▶ **WRITTEN REQUEST**
Would you return all of this data exactly, leaving nothing out?

▶ **DATA FOR THE TASK**
---*---
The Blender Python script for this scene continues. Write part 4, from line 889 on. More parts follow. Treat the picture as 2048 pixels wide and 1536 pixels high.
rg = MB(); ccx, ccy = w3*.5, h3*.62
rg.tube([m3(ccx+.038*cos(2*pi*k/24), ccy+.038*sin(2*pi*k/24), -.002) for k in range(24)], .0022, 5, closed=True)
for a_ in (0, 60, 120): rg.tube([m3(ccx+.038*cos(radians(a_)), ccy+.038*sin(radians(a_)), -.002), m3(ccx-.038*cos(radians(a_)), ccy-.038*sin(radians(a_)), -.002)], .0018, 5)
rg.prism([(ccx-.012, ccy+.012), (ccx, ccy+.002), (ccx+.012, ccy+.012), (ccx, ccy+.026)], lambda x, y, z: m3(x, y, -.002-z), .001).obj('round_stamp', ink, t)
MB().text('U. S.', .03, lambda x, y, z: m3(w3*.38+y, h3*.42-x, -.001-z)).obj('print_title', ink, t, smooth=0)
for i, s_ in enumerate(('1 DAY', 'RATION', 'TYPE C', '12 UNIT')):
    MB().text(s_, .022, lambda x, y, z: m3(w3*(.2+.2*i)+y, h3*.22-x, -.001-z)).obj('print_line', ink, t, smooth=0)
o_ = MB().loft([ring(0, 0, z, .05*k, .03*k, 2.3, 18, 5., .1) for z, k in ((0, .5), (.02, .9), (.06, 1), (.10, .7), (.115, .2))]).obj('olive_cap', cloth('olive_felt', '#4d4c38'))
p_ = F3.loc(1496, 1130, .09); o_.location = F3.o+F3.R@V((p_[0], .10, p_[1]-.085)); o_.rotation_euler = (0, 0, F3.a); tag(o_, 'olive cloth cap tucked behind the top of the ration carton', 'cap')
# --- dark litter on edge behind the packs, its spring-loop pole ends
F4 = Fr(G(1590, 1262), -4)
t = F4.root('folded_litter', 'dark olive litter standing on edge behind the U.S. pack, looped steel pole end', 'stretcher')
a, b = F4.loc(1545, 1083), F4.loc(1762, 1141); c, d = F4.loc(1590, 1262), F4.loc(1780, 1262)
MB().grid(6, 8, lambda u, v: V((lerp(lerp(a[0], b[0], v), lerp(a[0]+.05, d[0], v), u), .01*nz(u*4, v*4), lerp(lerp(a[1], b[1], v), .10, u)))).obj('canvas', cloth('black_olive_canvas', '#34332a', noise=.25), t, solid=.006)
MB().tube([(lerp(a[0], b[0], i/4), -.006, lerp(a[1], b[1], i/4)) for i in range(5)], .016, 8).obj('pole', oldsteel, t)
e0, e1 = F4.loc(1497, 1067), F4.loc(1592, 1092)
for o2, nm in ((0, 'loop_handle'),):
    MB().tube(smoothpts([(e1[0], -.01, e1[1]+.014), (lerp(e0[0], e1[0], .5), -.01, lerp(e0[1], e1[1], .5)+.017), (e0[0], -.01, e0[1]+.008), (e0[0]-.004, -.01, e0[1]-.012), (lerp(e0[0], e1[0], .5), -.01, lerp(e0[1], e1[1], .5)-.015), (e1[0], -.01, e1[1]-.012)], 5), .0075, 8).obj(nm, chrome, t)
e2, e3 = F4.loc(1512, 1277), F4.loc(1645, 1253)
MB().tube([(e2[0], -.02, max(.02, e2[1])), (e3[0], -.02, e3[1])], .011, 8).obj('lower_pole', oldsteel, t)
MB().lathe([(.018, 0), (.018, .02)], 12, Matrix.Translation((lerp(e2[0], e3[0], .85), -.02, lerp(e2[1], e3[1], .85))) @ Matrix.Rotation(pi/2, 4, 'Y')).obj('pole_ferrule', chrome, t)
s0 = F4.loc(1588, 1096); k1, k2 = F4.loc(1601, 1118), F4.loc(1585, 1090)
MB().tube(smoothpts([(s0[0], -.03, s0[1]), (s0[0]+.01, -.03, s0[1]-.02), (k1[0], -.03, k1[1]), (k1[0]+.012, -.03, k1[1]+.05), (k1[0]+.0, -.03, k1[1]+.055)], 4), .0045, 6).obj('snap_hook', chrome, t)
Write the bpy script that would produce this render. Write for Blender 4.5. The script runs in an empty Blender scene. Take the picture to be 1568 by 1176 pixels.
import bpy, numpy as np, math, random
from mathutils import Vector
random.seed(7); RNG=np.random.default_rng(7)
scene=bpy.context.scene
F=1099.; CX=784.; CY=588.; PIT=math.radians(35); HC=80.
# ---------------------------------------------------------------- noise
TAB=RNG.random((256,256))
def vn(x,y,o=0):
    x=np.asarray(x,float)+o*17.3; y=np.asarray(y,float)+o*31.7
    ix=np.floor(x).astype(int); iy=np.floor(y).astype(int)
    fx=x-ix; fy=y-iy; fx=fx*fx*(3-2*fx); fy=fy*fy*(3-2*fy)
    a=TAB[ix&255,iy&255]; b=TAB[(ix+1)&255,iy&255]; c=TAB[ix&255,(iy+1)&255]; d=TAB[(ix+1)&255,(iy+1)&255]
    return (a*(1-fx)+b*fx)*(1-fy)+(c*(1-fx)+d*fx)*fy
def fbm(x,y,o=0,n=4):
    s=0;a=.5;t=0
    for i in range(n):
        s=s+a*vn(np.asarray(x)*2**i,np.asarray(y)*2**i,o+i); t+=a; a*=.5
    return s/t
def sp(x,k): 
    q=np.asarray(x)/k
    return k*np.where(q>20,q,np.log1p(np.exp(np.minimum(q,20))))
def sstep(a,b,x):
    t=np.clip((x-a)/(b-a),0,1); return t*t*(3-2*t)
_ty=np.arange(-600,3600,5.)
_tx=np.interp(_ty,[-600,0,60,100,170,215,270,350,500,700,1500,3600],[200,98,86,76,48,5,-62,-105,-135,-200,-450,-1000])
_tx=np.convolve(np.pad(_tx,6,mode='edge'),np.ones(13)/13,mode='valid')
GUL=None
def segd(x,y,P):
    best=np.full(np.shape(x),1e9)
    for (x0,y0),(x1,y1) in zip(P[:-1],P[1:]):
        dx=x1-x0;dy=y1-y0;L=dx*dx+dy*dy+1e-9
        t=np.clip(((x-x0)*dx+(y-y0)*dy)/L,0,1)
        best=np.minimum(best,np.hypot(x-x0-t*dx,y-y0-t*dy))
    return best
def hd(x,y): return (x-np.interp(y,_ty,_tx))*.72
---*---
▶ **RESULT**
The Blender Python script for this scene continues. Write part 4, from line 889 on. More parts follow. Treat the picture as 2048 pixels wide and 1536 pixels high.
rg = MB(); ccx, ccy = w3*.5, h3*.62
rg.tube([m3(ccx+.038*cos(2*pi*k/24), ccy+.038*sin(2*pi*k/24), -.002) for k in range(24)], .0022, 5, closed=True)
for a_ in (0, 60, 120): rg.tube([m3(ccx+.038*cos(radians(a_)), ccy+.038*sin(radians(a_)), -.002), m3(ccx-.038*cos(radians(a_)), ccy-.038*sin(radians(a_)), -.002)], .0018, 5)
rg.prism([(ccx-.012, ccy+.012), (ccx, ccy+.002), (ccx+.012, ccy+.012), (ccx, ccy+.026)], lambda x, y, z: m3(x, y, -.002-z), .001).obj('round_stamp', ink, t)
MB().text('U. S.', .03, lambda x, y, z: m3(w3*.38+y, h3*.42-x, -.001-z)).obj('print_title', ink, t, smooth=0)
for i, s_ in enumerate(('1 DAY', 'RATION', 'TYPE C', '12 UNIT')):
    MB().text(s_, .022, lambda x, y, z: m3(w3*(.2+.2*i)+y, h3*.22-x, -.001-z)).obj('print_line', ink, t, smooth=0)
o_ = MB().loft([ring(0, 0, z, .05*k, .03*k, 2.3, 18, 5., .1) for z, k in ((0, .5), (.02, .9), (.06, 1), (.10, .7), (.115, .2))]).obj('olive_cap', cloth('olive_felt', '#4d4c38'))
p_ = F3.loc(1496, 1130, .09); o_.location = F3.o+F3.R@V((p_[0], .10, p_[1]-.085)); o_.rotation_euler = (0, 0, F3.a); tag(o_, 'olive cloth cap tucked behind the top of the ration carton', 'cap')
# --- dark litter on edge behind the packs, its spring-loop pole ends
F4 = Fr(G(1590, 1262), -4)
t = F4.root('folded_litter', 'dark olive litter standing on edge behind the U.S. pack, looped steel pole end', 'stretcher')
a, b = F4.loc(1545, 1083), F4.loc(1762, 1141); c, d = F4.loc(1590, 1262), F4.loc(1780, 1262)
MB().grid(6, 8, lambda u, v: V((lerp(lerp(a[0], b[0], v), lerp(a[0]+.05, d[0], v), u), .01*nz(u*4, v*4), lerp(lerp(a[1], b[1], v), .10, u)))).obj('canvas', cloth('black_olive_canvas', '#34332a', noise=.25), t, solid=.006)
MB().tube([(lerp(a[0], b[0], i/4), -.006, lerp(a[1], b[1], i/4)) for i in range(5)], .016, 8).obj('pole', oldsteel, t)
e0, e1 = F4.loc(1497, 1067), F4.loc(1592, 1092)
for o2, nm in ((0, 'loop_handle'),):
    MB().tube(smoothpts([(e1[0], -.01, e1[1]+.014), (lerp(e0[0], e1[0], .5), -.01, lerp(e0[1], e1[1], .5)+.017), (e0[0], -.01, e0[1]+.008), (e0[0]-.004, -.01, e0[1]-.012), (lerp(e0[0], e1[0], .5), -.01, lerp(e0[1], e1[1], .5)-.015), (e1[0], -.01, e1[1]-.012)], 5), .0075, 8).obj(nm, chrome, t)
e2, e3 = F4.loc(1512, 1277), F4.loc(1645, 1253)
MB().tube([(e2[0], -.02, max(.02, e2[1])), (e3[0], -.02, e3[1])], .011, 8).obj('lower_pole', oldsteel, t)
MB().lathe([(.018, 0), (.018, .02)], 12, Matrix.Translation((lerp(e2[0], e3[0], .85), -.02, lerp(e2[1], e3[1], .85))) @ Matrix.Rotation(pi/2, 4, 'Y')).obj('pole_ferrule', chrome, t)
s0 = F4.loc(1588, 1096); k1, k2 = F4.loc(1601, 1118), F4.loc(1585, 1090)
MB().tube(smoothpts([(s0[0], -.03, s0[1]), (s0[0]+.01, -.03, s0[1]-.02), (k1[0], -.03, k1[1]), (k1[0]+.012, -.03, k1[1]+.05), (k1[0]+.0, -.03, k1[1]+.055)], 4), .0045, 6).obj('snap_hook', chrome, t)
Write the bpy script that would produce this render. Write for Blender 4.5. The script runs in an empty Blender scene. Take the picture to be 1568 by 1176 pixels.
import bpy, numpy as np, math, random
from mathutils import Vector
random.seed(7); RNG=np.random.default_rng(7)
scene=bpy.context.scene
F=1099.; CX=784.; CY=588.; PIT=math.radians(35); HC=80.
# ---------------------------------------------------------------- noise
TAB=RNG.random((256,256))
def vn(x,y,o=0):
    x=np.asarray(x,float)+o*17.3; y=np.asarray(y,float)+o*31.7
    ix=np.floor(x).astype(int); iy=np.floor(y).astype(int)
    fx=x-ix; fy=y-iy; fx=fx*fx*(3-2*fx); fy=fy*fy*(3-2*fy)
    a=TAB[ix&255,iy&255]; b=TAB[(ix+1)&255,iy&255]; c=TAB[ix&255,(iy+1)&255]; d=TAB[(ix+1)&255,(iy+1)&255]
    return (a*(1-fx)+b*fx)*(1-fy)+(c*(1-fx)+d*fx)*fy
def fbm(x,y,o=0,n=4):
    s=0;a=.5;t=0
    for i in range(n):
        s=s+a*vn(np.asarray(x)*2**i,np.asarray(y)*2**i,o+i); t+=a; a*=.5
    return s/t
def sp(x,k): 
    q=np.asarray(x)/k
    return k*np.where(q>20,q,np.log1p(np.exp(np.minimum(q,20))))
def sstep(a,b,x):
    t=np.clip((x-a)/(b-a),0,1); return t*t*(3-2*t)
_ty=np.arange(-600,3600,5.)
_tx=np.interp(_ty,[-600,0,60,100,170,215,270,350,500,700,1500,3600],[200,98,86,76,48,5,-62,-105,-135,-200,-450,-1000])
_tx=np.convolve(np.pad(_tx,6,mode='edge'),np.ones(13)/13,mode='valid')
GUL=None
def segd(x,y,P):
    best=np.full(np.shape(x),1e9)
    for (x0,y0),(x1,y1) in zip(P[:-1],P[1:]):
        dx=x1-x0;dy=y1-y0;L=dx*dx+dy*dy+1e-9
        t=np.clip(((x-x0)*dx+(y-y0)*dy)/L,0,1)
        best=np.minimum(best,np.hypot(x-x0-t*dx,y-y0-t*dy))
    return best
def hd(x,y): return (x-np.interp(y,_ty,_tx))*.72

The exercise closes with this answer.